Latest update March 21st, 2025 7:03 AM
Dec 25, 2012 Letters
Dear Editor,
While I agree with Dr. Euclid Asquith Rose that “the holidays should be a period for healing and atonement” (KN Dec 20), he also needs to atone for his own misdeeds and for misleading readers on various matters, including on Agricola and Linden, and wrongfully leveling accusations without evidence to substantiate them.
Rose stated some time ago that if someone pleads guilty to a charge, then he or she actually committed the crime accused of, or else he or she would not have accepted guilt for it. That is balderdash.
As a student of the social sciences, I can state without any contradiction that there are many who served time in jail for pleading guilty and without committing the crime accused of. In America, many, minorities (like Blacks and Hispanics) in particular, were and are wrongfully convicted on trumped up charges. Some (innocent) accused pled guilty of crimes in order to avoid trial or believing prosecutors who false assured them they would not serve time.
Last Dec 2 on the CBS news magazine, 60 Minutes, there was a segment on mostly Black American males who were wrongfully incarcerated in the US. These men pled guilty to charges even though they were innocent and years later they were freed from jail after in-depth investigative research by advocates to prove their innocence.

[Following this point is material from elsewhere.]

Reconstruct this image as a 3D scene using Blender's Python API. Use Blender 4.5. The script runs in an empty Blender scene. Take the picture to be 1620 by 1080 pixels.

They were misled into pleading guilty for crimes they never committed and lost many years of their freedom. Some went to jail as youngsters and came out as old men.
Some were assisted in their freedom by “The Innocence Project”, a project undertaken by mostly White Americans who succeeded in clearing several wrongfully imprisoned men of bogus charges.
Prof. John Cassidy (a White American) of John Jay College (CUNY) discussed how slipshod work by police and prosecutors led to their conviction or they fooled the accused men into pleading guilty of crimes, telling them they would be sent home without any jail time.
Instead of spending countless hours attacking President Ramotar (KN Dec 20, Dec 18, Dec 14) who is trying to address the many challenges facing our country, Asquith Rose should try to educate himself about basic government institutions.
He shows serious deficiency in understanding governmental institutions, especially as they relate to social behaviour and law (although he teaches part time at John Jay, a law oriented college). Mr. Rose needs to visit Prof. Cassidy who can instruct him on basics about law, concepts such as guilt and innocence, healing, atonement, etc.